Depending on how your system is deployed, you should be able to take your phone home with you. In fact, if set up properly, your phone will have no idea it’s not on your office network. However, you may need an external power supply if your office network powers the phones through the network connection.

This is similar to taking your desk phone home. Softphone applications must meet certain minimum requirements, but are technically able to connect to our platform.

Yes. We offer a VoIP-capable integrated DECT cordless phone model. If you have a specialty cordless phone (such as, an extended range handset), use of an ATA may be required to make it compatible with our platform.

Somewhere In Between

The internet speeds required will depend on how many simultaneous calls you plan to have. Each call consumes 80k of bandwidth in each direction (upload and download). With traditional broadband internet service, the upload speed is usually lower than the download speed, so that will be the figure to keep an eye on. 

This means, an internet circuit that has 1 meg upload (and 5 megs download) will permit approximately 10 simultaneous calls. We also have the option to use a higher compression codec, which reduces the call’s bandwidth to approximately 20k in each direction, but the call will sound more like a cell phone call than a land-line call.

Quality-of-Service (QoS) is a mechanism that exists on most business-class data switches and routers that prioritizes network traffic by marking it with a special “priority flag”. Once marked, this traffic is treated with higher or lower importance as it traverses your computer network. If you’re visiting a website and part of it can’t be loaded, the request is simply retransmitted automatically and you never notice the delay. With voice, the delay is far more noticeable.

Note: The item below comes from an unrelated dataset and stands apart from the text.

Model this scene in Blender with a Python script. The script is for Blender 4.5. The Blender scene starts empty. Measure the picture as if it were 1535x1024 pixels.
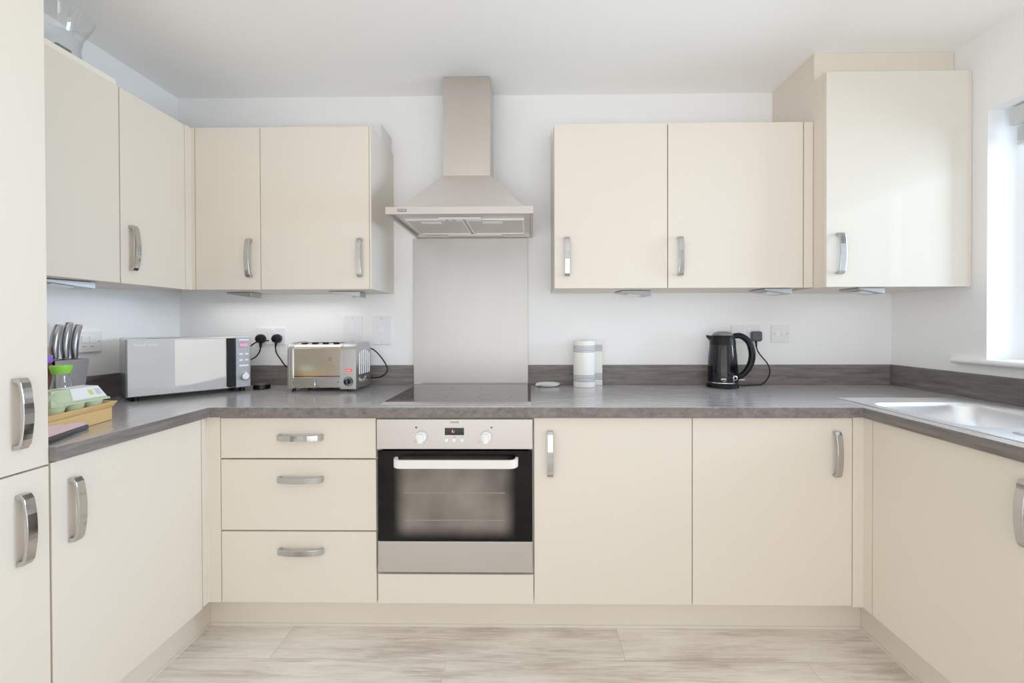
import bpy, bmesh, math, random
from mathutils import Vector, Matrix

random.seed(4)
scene = bpy.context.scene
COL = scene.collection
PI = math.pi

# ------------------------------------------------------------------ room numbers (metres)
W, H = 3.6935, 2.4077          # room width, ceiling height; back wall is y = 0, camera looks along +y
WT = 0.910                     # worktop top
YE, XL, XR = -0.6217, 0.6198, 3.0692      # front edges of the worktop runs
DY, DXL, DXR = -0.6012, 0.5998, 3.0892    # door faces of the base runs
ZB, ZT = 0.156, 0.866
REAR = -3.45

# ------------------------------------------------------------------ materials
def srgb(r, g, b):
    f = lambda c: (c/255/12.92) if c/255 <= 0.04045 else (((c/255)+0.055)/1.055)**2.4
    return (f(r), f(g), f(b), 1)

def nodes(name):
    m = bpy.data.materials.new(name); m.use_nodes = True
    nt = m.node_tree
    return m, nt, nt.nodes, nt.links, nt.nodes['Principled BSDF']

def mat(name, col, rough=0.5, metal=0.0, var=0.03, scale=8, stretch=(1, 1, 1), bump=0.0, bscale=200, coat=0.0, coat_r=0.05, emit=None, estr=0, spec=0.5, trans=0, ior=1.45):
    m, nt, N, L, P = nodes(name)
    tc = N.new('ShaderNodeTexCoord'); mp = N.new('ShaderNodeMapping'); mp.inputs['Scale'].default_value = stretch
    L.new(tc.outputs['Object'], mp.inputs['Vector'])
    nz = N.new('ShaderNodeTexNoise'); nz.inputs['Scale'].default_value = scale; nz.inputs['Detail'].default_value = 4
    L.new(mp.outputs[0], nz.inputs['Vector'])
    mx = N.new('ShaderNodeMix'); mx.data_type = 'RGBA'
    a = [max(0, c*(1-var)) for c in col[:3]]+[1]; b = [min(1, c*(1+var)) for c in col[:3]]+[1]
    mx.inputs[6].default_value = a; mx.inputs[7].default_value = b
    L.new(nz.outputs[0], mx.inputs[0]); L.new(mx.outputs[2], P.inputs['Base Color'])
    P.inputs['Roughness'].default_value = rough; P.inputs['Metallic'].default_value = metal
    P.inputs['Specular IOR Level'].default_value = spec
    P.inputs['Coat Weight'].default_value = coat; P.inputs['Coat Roughness'].default_value = coat_r
    P.inputs['Transmission Weight'].default_value = trans; P.inputs['IOR'].default_value = ior
    if emit:
        P.inputs['Emission Color'].default_value = emit; P.inputs['Emission Strength'].default_value = estr
    if bump:
        n2 = N.new('ShaderNodeTexNoise'); n2.inputs['Scale'].default_value = bscale; n2.inputs['Detail'].default_value = 3
        L.new(mp.outputs[0], n2.inputs['Vector'])
        bp = N.new('ShaderNodeBump'); bp.inputs['Strength'].default_value = bump; bp.inputs['Distance'].default_value = 0.001
        L.new(n2.outputs[0], bp.inputs['Height']); L.new(bp.outputs[0], P.inputs['Normal'])
    return m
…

QoS markings becomes most important when there is network congestion, and something has to be rejected or re-transmitted. Voice is considered a “real-time” application, in that it must be transmitted as quickly as possible to the other end. Imagine part of a phone call being delayed or if words in a sentence were missing or out of order – the sentence wouldn’t make sense. With VoIP, the call is actually chopped up into much smaller chunks (parts of words instead of whole words), so if parts of the call arrives out of order, the missing parts can simply be dropped and you won’t miss them. However, if this happens too often or back-to-back, a large enough chunk of the call is noticeably missing.

QoS allows the network to prioritize voice traffic to make sure that it is the least likely to be dropped or retransmitted during network congestion. QoS does not apply over the public internet, only on private networks with the proper equipment.

Technical (Geek-speak)

Our service is based on a BYOI (Bring Your Own Internet) model. You must provide stable and reliable internet in order to successfully use our service. However, to assist in making sure your voice service has the best possible connection, we deploy a piece of equipment that prioritizes voice over all else. Your internet will connect to our switch and your firewall’s WAN port will connect to our switch’s “Customer Network” port. Lastly, your phones will connect to our switch’s VoIP port.

Absolutely, we welcome it. However, your network hardware must support certain options in order to work properly with our VoIP service. A dedicated voice VLAN is required, as well as proper QoS (DSCP) settings. Depending on the size of your deployment, we may also have specific settings required for DHCP and DNS. 

If you want to use your existing firewall to support VoIP traffic, your firewall must be capable of supporting SIP ALG (aka: SIP Transformations) and you must program it to prioritize that traffic over all other internet traffic.